WHAT THE TASK REQUIRES:
Restrict the output to the lines below starting at the one that contains "Keep writing the" and ending at the one that contains "def on_sb(u, v): return at_z(u, v, SBZ)", and restate them word for word, both ends included.

RECORDS SHOWN:
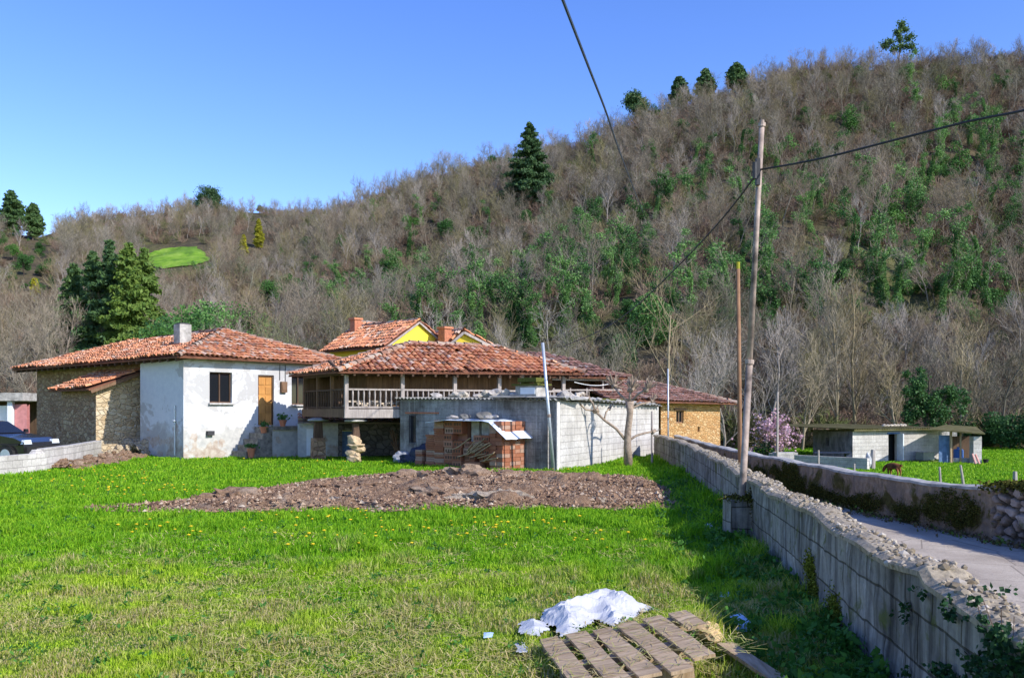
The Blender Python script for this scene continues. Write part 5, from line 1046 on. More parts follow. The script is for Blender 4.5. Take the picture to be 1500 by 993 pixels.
for k in range(260):
    f = rr.random(); c = V(-13.4, 25.8, 0).lerp(V(-14.4, 33, 0), f)+V(rr.uniform(.0, .9), 0, 0); h_ = .26*(1-(c.x-(-13.4-1.0*f))/.95); mb.blob(c+UP*max(0, h_*rr.uniform(.3, 1)), (rr.uniform(.05, .17), rr.uniform(.05, .17), rr.uniform(.03, .09)), k, 0, 1, .4)
props(mb.build('rubble_bank', MT['soil']), kind='stuff', label='bank of earth and rubble at the foot of the low block wall')
# car (faces right, seen from its right side ahead)
cc = V(-17.75, 30.4, -.05); cf = V(.97, -.24, 0).normalized(); cs = V(-.24, -.97, 0).normalized()   # forward, towards camera side
car = thing('parked_car', 'dark parked hatchback cut off by the left picture edge behind the low wall', 'car', cc)
def CP(x, s, z): return cc+cf*x+cs*s+UP*z
def loft(mb, prof_in, prof_out_w, m=0): pass
prof = [(-2.0, .35), (-2.05, .8), (-1.95, 1.0), (-1.0, 1.03), (.45, 1.0), (.75, .98), (1.6, .86), (1.95, .72), (2.0, .5), (1.95, .3), (-1.9, .3)]
mb = MB(); rings = [(-.80, .0), (-.84, .04), (-.84, -.04+.04), (.84, 0), (.80, 0)]
v = []; K = len(prof)
for s, sc in ((-.72, .955), (-.82, 1.0), (.82, 1.0), (.72, .955)):
    for x, z in prof: v.append(CP(x*sc, s, .62+(z-.62)*sc))
f = [(r*K+i, r*K+(i+1) % K, (r+1)*K+(i+1) % K, (r+1)*K+i) for r in range(3) for i in range(K)]+[tuple(range(K))[::-1], tuple(3*K+i for i in range(K))]
mb.add(v, f); body = mb.build('body', MT['car_paint'], car, smooth=False)
cab = [(-1.9, .99), (-1.62, 1.38), (-.5, 1.44), (.0, 1.40), (.62, .985)]; mb = MB(); v = []; K = len(cab)
for s, k_ in ((-.78, 0), (-.60, 1), (.60, 1), (.78, 0)):
    pass
for s_b, s_t in ((-.76, -.6), (.76, .6)):
    for x, z in cab: v.append(CP(x, s_b if z < 1.1 else s_t, z))
mb.add(v, [(i, i+1, K+i+1, K+i) for i in range(K-1)]+[tuple(range(K)), tuple(K+i for i in range(K))[::-1]]); mb.build('cabin', MT['car_paint'], car)
def sidepane(xs0): 
    mb = MB(); pts = []
    for x, z in xs0: 
        s = .76-(z-.99)/(1.42-.99)*.16+.006; pts.append(CP(x, s, z))
    mb.poly(pts); return mb.build('side_window', MT['glass'], car)
sidepane([(-.35, 1.03), (.42, 1.03), (.02, 1.35), (-.35, 1.385)]); sidepane([(-1.15, 1.03), (-.42, 1.03), (-.42, 1.385), (-1.15, 1.365)]); sidepane([(-1.7, 1.05), (-1.22, 1.04), (-1.22, 1.35), (-1.5, 1.33)])
mb = MB(); mb.poly([CP(.60, .70, 1.01), CP(.60, -.70, 1.01), CP(.06, -.56, 1.375), CP(.06, .56, 1.375)]); o = mb.build('windscreen', MT['glass'], car)
for v_ in o.data.vertices: v_.co += Vector(cf*.012+UP*.008)
for x in (-1.3, 1.25):
    for s in (.80, -.80):
        mb = MB(); c = CP(x, s, .31); mb.tube([c-cs*.1, c+cs*.03], .31, 20); w_ = mb.build('wheel', MT['black_rubber'], car); mb = MB(); mb.tube([c+cs*.031, c+cs*.04], .19, 16); mb.build('rim', MT['zinc'], w_)
for s in (.62, -.62): mb = MB(); mb.frame(CP(1.90, s, .66), cf, cs, UP, .14, .34, .14, 0, .8); mb.build('headlight', MT['sheet_metal'], car)
for s in (.86, -.86): mb = MB(); mb.frame(CP(.52, s, 1.0), cf, cs, UP, .1, .16, .13, 0, .8); mb.build('wing_mirror', MT['car_paint'], car)
for x in (-.15, -.95): mb = MB(); mb.frame(CP(x, .835, .86), cf, cs, UP, .17, .025, .03); mb.build('door_handle', MT['sheet_metal'], car)
mb = MB(); mb.frame(CP(.1, .838, .62), cf, cs, UP, 3.3, .02, .05); mb.build('side_trim', MT['black_rubber'], car); mb = MB(); mb.frame(CP(2.0, 0, .38), cf, cs, UP, .1, 1.5, .2); mb.build('bumper', MT['black_rubber'], car)
ga_ = thing('garage', 'flat-roofed open garage with white posts and pink wall at the far left', 'garage', P(10, 640, 47).xy.to_3d()); gD = 47
gx = lambda px: (px-CX)/F*gD
mb = MB(); mb.frame(V(gx(-20), gD+2, zat(587, gD)), V(1, 0, 0), V(0, 1, 0), UP, gx(41)-gx(-80), 5, .42); mb.build('roof', MT['slab_concrete'], ga_)
mb = MB(); wall(mb, (gx(23), gD-.1), (gx(41), gD-.1), -.3, zat(592, gD)); mb.build('pink_wall', MT['pink_paint'], ga_)
mb = MB(); wall(mb, (gx(-60), gD+3), (gx(24), gD+3), -.3, 2.2); mb.build('back_wall', MT['dark_wood'], ga_)
mb = MB(); mb.frame(V(gx(-5), gD+.2, -.3), V(1, 0, 0), V(0, 1, 0), UP, gx(10)-gx(-20), .06, zat(594, gD)+.3); mb.build('door', MT['white_paint'], ga_)
for px in (-18, 18.5): mb = MB(); mb.frame(V(gx(px), gD-.15, -.3), V(1, 0, 0), V(0, 1, 0), UP, .26, .26, zat(588, gD)+.3); mb.build('post', MT['white_paint'], ga_)
# ---------------------------------------------------------------- field beyond the lane
Z2 = FIELD2
def F2(px, D, z=Z2): return V((px-CX)/F*D, D, z)
sd0, sd1 = F2(1249, 47), F2(1375, 49.8); sdt = thing('hen_shed', 'low grey block shed with dark doorway in the field beyond the lane', 'shed', sd0)
As, dsd, ns_ = fr(sd0, sd1); Ls = (sd1-sd0).length
mb = MB(); wall(mb, sd0, sd1, Z2-.1, zat(629.5, 47), [(2.62, 3.38, Z2-.05, zat(636.5, 47))], z1b=zat(627, 49.8)); mb.build('front_wall', MT['pale_block'], sdt)
mb = MB(); bk0 = F2(1191, 54); wall(mb, bk0, sd0, Z2-.1, zat(630, 54), [(2.5, 3.1, .1-.45, .33-.2)], z1b=zat(629.5, 47)); wall(mb, sd1, F2(1398, 55), Z2-.1, zat(627, 49.8)); wall(mb, F2(1398, 55), bk0, Z2-.1, .4); mb.build('side_wall', MT['shaded_block'], sdt)  # darker block than the front, shade of this side put into the colour
mb = MB(); mb.frame(As+dsd*3.0-ns_*.5+UP*(Z2-.05), dsd, ns_, UP, 1.2, .04, 1.7); mb.build('doorway_shade', MT['black_rubber'], sdt)  # black sheet behind the doorway, standing in for the shade indoors
mb = MB(); mb.frame(As+dsd*3.34+ns_*.16+UP*(Z2), dsd, ns_, UP, .06, .42, 1.45); 
mb.build('door', MT['sheet_metal'], sdt); mb = MB(); mb.frame(As+dsd*3.0+ns_*.02+UP*zat(636.4, 47), dsd, ns_, UP, .95, .06, .09); mb.build('lintel', MT['blue_paint'], sdt)
mb = MB(); corr(mb, V(bk0.x-.3, sd0.y-.4, 0)*0+As-dsd*.25+ns_*.35+UP*(zat(628.5, 47)+.03), dsd, -ns_+UP*.012, Ls+.35, 8.0, .18, .02); rfo = mb.build('roof', MT['mossy_roof'], sdt)
mb = MB(); slab(mb, [As-dsd*.2+ns_*.3+UP*(zat(628.5, 47)), As+dsd*(Ls+.1)+ns_*.3+UP*(zat(626.3, 49.8)), F2(1396, 55, .58), F2(1188, 54.5, .52)], .1); mb.build('roof_edge', MT['mossy_roof'], rfo)
mb = MB()
for k in range(7): mb.blob(As+dsd*(3.0+k*.26)-ns_*.6+UP*(zat(624, 47)), (.13, .1, .08), k, 0, 1, .3)
mb.build('roof_stones', MT['stone_pale'], rfo)
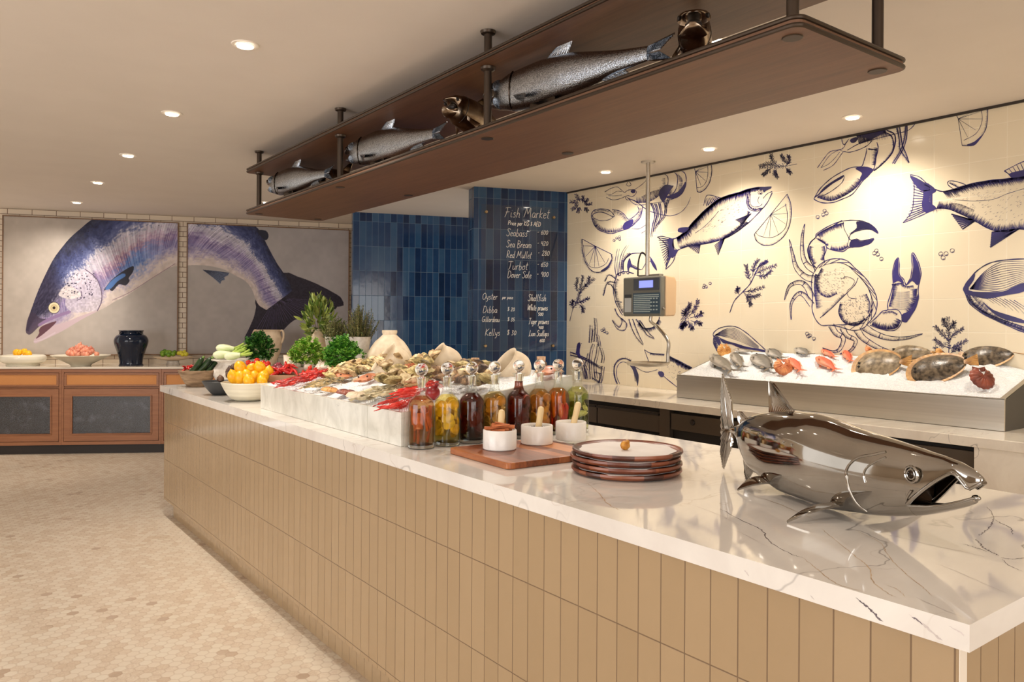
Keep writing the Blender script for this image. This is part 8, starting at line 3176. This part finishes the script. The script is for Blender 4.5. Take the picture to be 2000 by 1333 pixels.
lathe_thing('pepper_dish', 'low pale dish under the yellow-green peppers', 'dish', (tp_.x, tp_.y, IZ + .0006), [(0, 0), (.05, 0), (.06, .05), (.08, tp_.z - IZ - .012), (0, tp_.z - IZ - .02)], M['stone'], 'dish_body')

# ================================================================ things on the far sideboard
SBZ = .93


def on_sb(u, v): return at_z(u, v, SBZ)


p = on_sb(45, 714.5)
t = lathe_thing('alabaster_bowl', 'thick-rimmed glossy white bowl with yellow fruit on the sideboard, far left', 'bowl', (p.x, p.y, SBZ + .0006), [(0, 0), (.155, 0), (.16, .012), (.15, .022), (.18, .03), (.212, .05), (.222, .075), (.215, .102), (.19, .117), (.17, .118), (.15, .11), (.12, .10), (0, .095)], plain('alabaster', (232, 226, 208), .15), 'bowl_body')
dS = (p - O).dot(view)
scatter([(30, 691), (56, 692), (52, 686), (36, 686)], 6, dS - .02, .04, ball_obj('yellow_citrus', .034, M['lemon'], .05), 'yellow_citrus', 'yellow citrus fruit in the thick-rimmed white bowl', 'citrus', 'citrus in the thick white bowl')
p = on_sb(158, 715)
t = lathe_thing('footed_dish', 'wide cream footed dish heaped with shallots on the sideboard', 'dish', (p.x, p.y, SBZ + .0006), [(0, 0), (.095, 0), (.10, .008), (.105, .016), (.17, .05), (.245, .088), (.290, .112), (.288, .117), (.24, .100), (.16, .062), (0, .045)], M['cream_glaze'], 'dish_body')
dS = (p - O).dot(view)
scatter([(130, 694), (196, 694), (186, 684), (170, 680), (156, 675), (140, 684)], 34, dS - .06, .12, ball_obj('shallot', .030, M['onion'], .45), 'shallot', 'pinkish shallot in the wide cream dish left of the navy jar', 'shallot', 'shallots in the wide cream dish')
p = on_sb(256, 714)
t = thing('navy_jar', 'glossy navy-black lidded ginger jar shape on the sideboard', 'jar', (p.x, p.y, SBZ + .0006))
t['label'] = 'glossy navy-black shouldered jar with four small lugs on the sideboard'
MB().lathe(catmull([(.001, 0), (.115, 0), (.122, .008), (.117, .02), (.122, .08), (.145, .16), (.170, .24), (.172, .285), (.150, .325), (.118, .345), (.112, .36), (.126, .378), (.124, .385), (.105, .372), (.10, .34), (.001, .33)], 3), seg=48).build('jar_body', plain('navy_glaze', (20, 30, 48), .06), t)
for q in range(4):
    a = q * PI / 2 + .4
    MB().tube([(.122 * math.cos(a + b), .122 * math.sin(a + b), .352 + .016 * math.cos(b * 7)) for b in np.linspace(-.22, .22, 7)], .007, 8).build('lug', plain('navy_glaze_lug', (20, 30, 48), .06), t)
p = on_sb(338, 713)
t = thing('pedestal_dish', 'shallow tan pedestal dish of limes right of the navy jar', 'dish', (p.x, p.y, SBZ + .0006))
MB().lathe([(0, .045), (.08, .05), (.16, .068), (.205, .088), (.207, .092), (.20, .092), (.15, .078), (0, .062)], seg=40).build('dish_body', M['clay'], t)
MB().lathe([(0, 0), (.075, 0), (.07, .01), (.06, .03), (.065, .0449), (0, .0449)], seg=28).build('foot', M['stone'], t)
dS = (p - O).dot(view)
scatter([(314, 694), (345, 694), (340, 687), (320, 686)], 14, dS - .05, .10, ball_obj('lime', .025, M['lime'], .1), 'lime', 'green lime in the tan pedestal dish', 'lime', 'limes in the pedestal dish')
scatter([(345, 694), (366, 694), (360, 688), (348, 687)], 7, dS - .05, .10, ball_obj('yellow_lime', .023, M['limey'], .1), 'yellow_lime', 'yellowish lime at the right side of the tan pedestal dish', 'lime', 'yellowish limes in the pedestal dish')
p = on_sb(524, 713)
dA = (p - O).dot(view)
pt_ = place_px(524, 645, dA)
H_ = pt_.z - SBZ
t = thing('handled_amphora', 'tall cream clay amphora with two looped handles on the sideboard behind the herbs', 'vase', (p.x, p.y, SBZ + .0006))
MB().lathe(catmull([(.001, 0), (.06, 0), (.07, .01), (.10, .07), (.135, .15), (.15, .24), (.150, .30), (.138, .335), (.132, H_ - .02), (.140, H_), (.128, H_), (.118, H_ - .03), (.001, H_ - .06)], 3), seg=40).build('amphora_body', M['clay'], t)
for s in (-1, 1):
    P = [rgt * s * r_ + Vector((0, 0, z_)) for r_, z_ in ((.128, H_ - .012), (.155, H_ - .006), (.172, H_ - .04), (.168, H_ - .10), (.148, H_ - .15))]
    MB().tube(catmull(P, 5), .012, 10).build('handle', M['clay'], t)
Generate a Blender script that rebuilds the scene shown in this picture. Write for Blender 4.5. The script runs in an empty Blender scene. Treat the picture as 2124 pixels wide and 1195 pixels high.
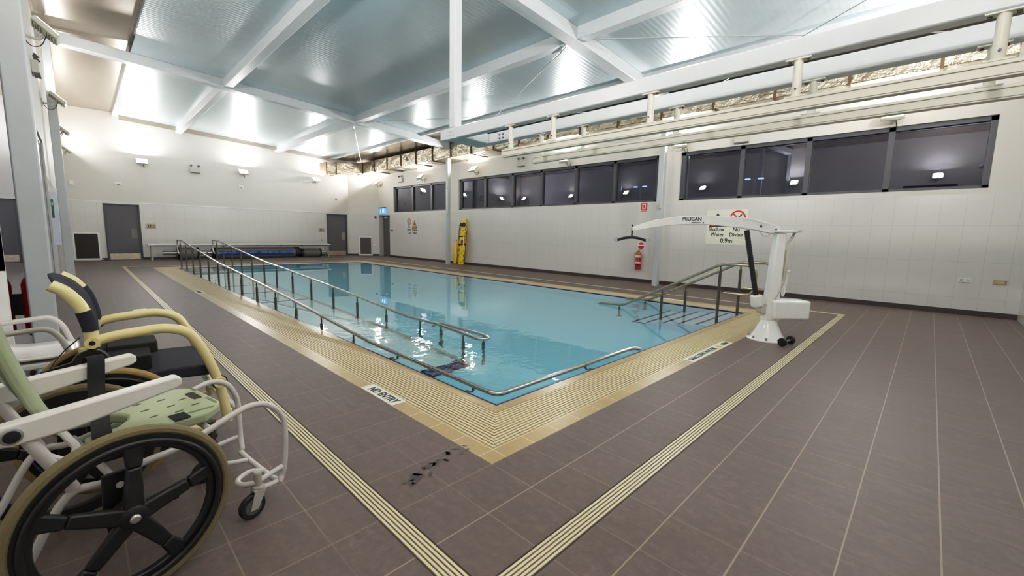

COMPLETED TASK:
Keep writing the Blender script for this image. This is part 8, starting at line 3176. This part finishes the script. The script is for Blender 4.5. Take the picture to be 2000 by 1333 pixels.
lathe_thing('pepper_dish', 'low pale dish under the yellow-green peppers', 'dish', (tp_.x, tp_.y, IZ + .0006), [(0, 0), (.05, 0), (.06, .05), (.08, tp_.z - IZ - .012), (0, tp_.z - IZ - .02)], M['stone'], 'dish_body')

# ================================================================ things on the far sideboard
SBZ = .93


def on_sb(u, v): return at_z(u, v, SBZ)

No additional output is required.